══ Records for the task ══
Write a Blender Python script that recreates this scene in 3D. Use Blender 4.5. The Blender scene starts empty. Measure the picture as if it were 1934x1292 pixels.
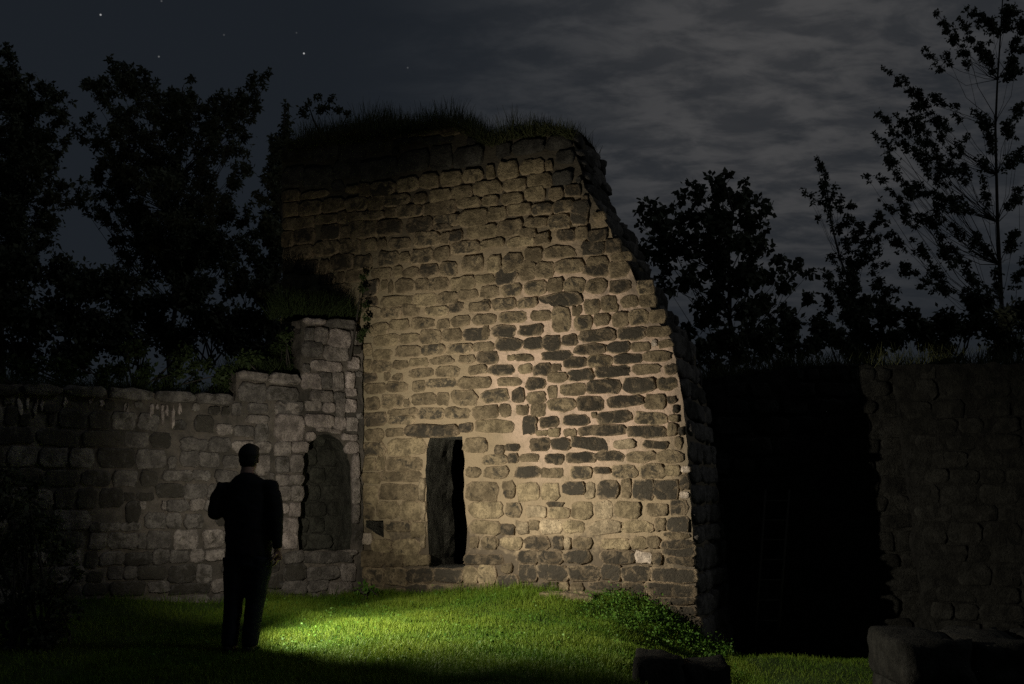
═══
══ Records for the task ══
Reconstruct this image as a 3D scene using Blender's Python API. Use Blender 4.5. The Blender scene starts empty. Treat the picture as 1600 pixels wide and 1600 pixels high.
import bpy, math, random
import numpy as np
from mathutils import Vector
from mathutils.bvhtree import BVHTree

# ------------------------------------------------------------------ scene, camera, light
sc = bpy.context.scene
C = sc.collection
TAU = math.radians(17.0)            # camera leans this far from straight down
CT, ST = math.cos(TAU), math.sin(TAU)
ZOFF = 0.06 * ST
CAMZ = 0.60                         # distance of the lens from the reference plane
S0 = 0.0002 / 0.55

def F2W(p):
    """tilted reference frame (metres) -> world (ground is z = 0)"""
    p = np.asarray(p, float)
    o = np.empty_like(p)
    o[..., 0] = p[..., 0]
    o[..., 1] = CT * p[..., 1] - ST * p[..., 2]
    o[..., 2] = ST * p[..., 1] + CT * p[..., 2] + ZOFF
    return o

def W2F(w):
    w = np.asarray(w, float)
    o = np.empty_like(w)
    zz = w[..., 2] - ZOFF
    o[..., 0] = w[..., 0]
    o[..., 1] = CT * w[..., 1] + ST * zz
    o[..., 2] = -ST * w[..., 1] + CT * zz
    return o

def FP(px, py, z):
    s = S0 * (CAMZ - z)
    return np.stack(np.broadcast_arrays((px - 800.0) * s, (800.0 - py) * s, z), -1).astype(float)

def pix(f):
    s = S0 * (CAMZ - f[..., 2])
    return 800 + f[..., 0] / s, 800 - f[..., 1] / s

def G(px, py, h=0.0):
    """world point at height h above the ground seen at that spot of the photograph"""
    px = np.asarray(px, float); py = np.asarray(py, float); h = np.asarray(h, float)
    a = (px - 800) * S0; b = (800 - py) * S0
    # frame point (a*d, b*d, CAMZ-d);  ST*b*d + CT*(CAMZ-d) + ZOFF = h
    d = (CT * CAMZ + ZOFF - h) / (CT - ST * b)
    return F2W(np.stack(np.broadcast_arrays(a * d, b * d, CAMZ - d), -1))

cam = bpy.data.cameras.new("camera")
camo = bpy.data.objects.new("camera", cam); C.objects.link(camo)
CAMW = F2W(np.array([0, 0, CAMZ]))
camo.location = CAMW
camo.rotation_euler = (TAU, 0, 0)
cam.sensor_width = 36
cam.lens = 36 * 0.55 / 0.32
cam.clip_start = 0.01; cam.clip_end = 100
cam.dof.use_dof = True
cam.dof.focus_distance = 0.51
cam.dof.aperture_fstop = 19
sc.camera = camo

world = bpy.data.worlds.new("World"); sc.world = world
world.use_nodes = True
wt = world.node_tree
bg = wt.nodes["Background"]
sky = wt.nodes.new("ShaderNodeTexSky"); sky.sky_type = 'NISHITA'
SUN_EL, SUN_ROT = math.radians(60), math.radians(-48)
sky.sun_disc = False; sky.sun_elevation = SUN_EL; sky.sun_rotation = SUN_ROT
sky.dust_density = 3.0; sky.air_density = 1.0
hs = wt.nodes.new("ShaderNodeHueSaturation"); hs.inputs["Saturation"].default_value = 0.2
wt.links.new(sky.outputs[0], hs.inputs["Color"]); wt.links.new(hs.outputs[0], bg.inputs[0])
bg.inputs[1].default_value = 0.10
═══
# Your objective
From the records above, copy out the line with "Reconstruct this image", the line with "S0 = 0.0002 / 0.55", and every line between them, word for word.

# Full solution
Reconstruct this image as a 3D scene using Blender's Python API. Use Blender 4.5. The Blender scene starts empty. Treat the picture as 1600 pixels wide and 1600 pixels high.
import bpy, math, random
import numpy as np
from mathutils import Vector
from mathutils.bvhtree import BVHTree

# ------------------------------------------------------------------ scene, camera, light
sc = bpy.context.scene
C = sc.collection
TAU = math.radians(17.0)            # camera leans this far from straight down
CT, ST = math.cos(TAU), math.sin(TAU)
ZOFF = 0.06 * ST
CAMZ = 0.60                         # distance of the lens from the reference plane
S0 = 0.0002 / 0.55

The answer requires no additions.